Homme de principe et de caractère, à la fois intrépide et réservé, André Bleikasten était connu dans le milieu universitaire pour sa franchise presque sans bornes et l’éloquence redoutable avec laquelle il exprimait ses convictions. D’aucuns se souviennent de la soutenance de thèse de l’américaniste Marie-Claire Pasquier, où André Bleikasten, s’exprimant après une intervention critique, s’était lancé dans un éloge de la thèse qui relevait du morceau de bravoure et où il avait été chaleureusement applaudi par le public. Bleikasten avait alors déclaré, heureux et surpris à la fois : « C’est la première fois qu’on m’applaudit en soutenance ! » Dans un entretien paru dans E-rea, l’américaniste Marc Chénetier se souvient d’un intellectuel qui ne faisait aucun étalage de sa culture théorique :
Les gens avec lesquels j’ai travaillé avec le plus de bonheur étaient des gens qui savaient tout ce qu’il fallait savoir en matière de théorie, mais qui n’en faisaient pas le centre de leur travail — ils n’en faisaient ni étalage ni polémique, contrairement à ce qui se faisait assez fréquemment à l’époque.

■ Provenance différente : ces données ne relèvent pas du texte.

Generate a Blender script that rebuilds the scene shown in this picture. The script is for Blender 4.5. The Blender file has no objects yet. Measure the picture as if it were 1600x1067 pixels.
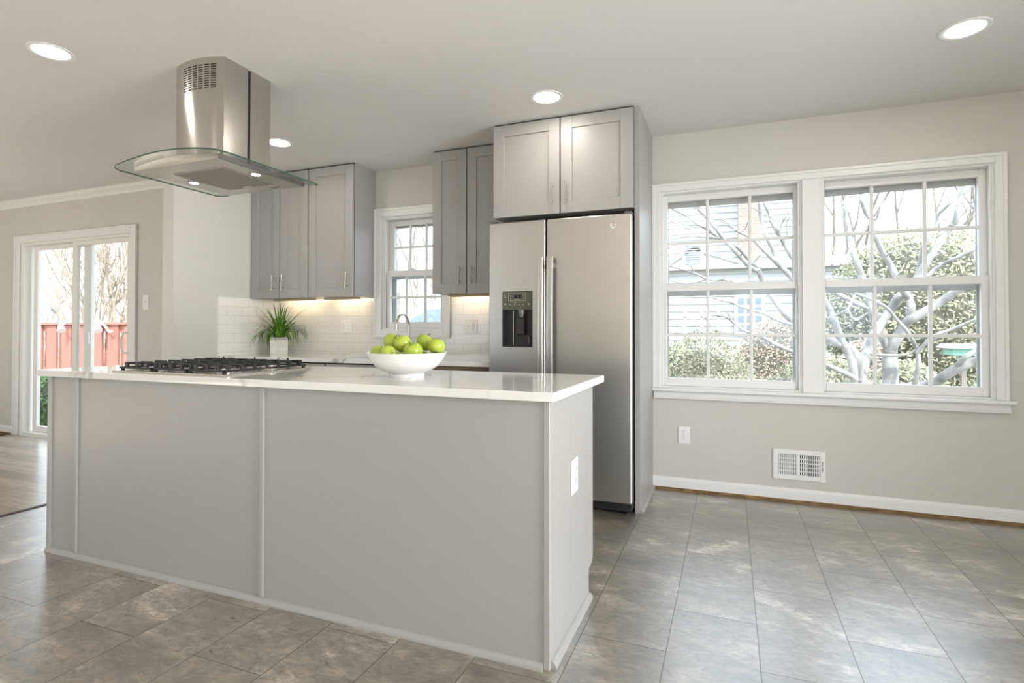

C’est l’une des raisons pour lesquelles j’ai toujours beaucoup admiré André Bleikasten, qui pour moi était un modèle : il avait absolument tout lu, savait absolument tout, et ça ne se voyait jamais ! (Chénetier)
C’est par son envergure intellectuelle, mais aussi par son exemple et son style, qu’André Bleikasten a marqué plusieurs générations d’américanistes, en France comme Outre-Atlantique.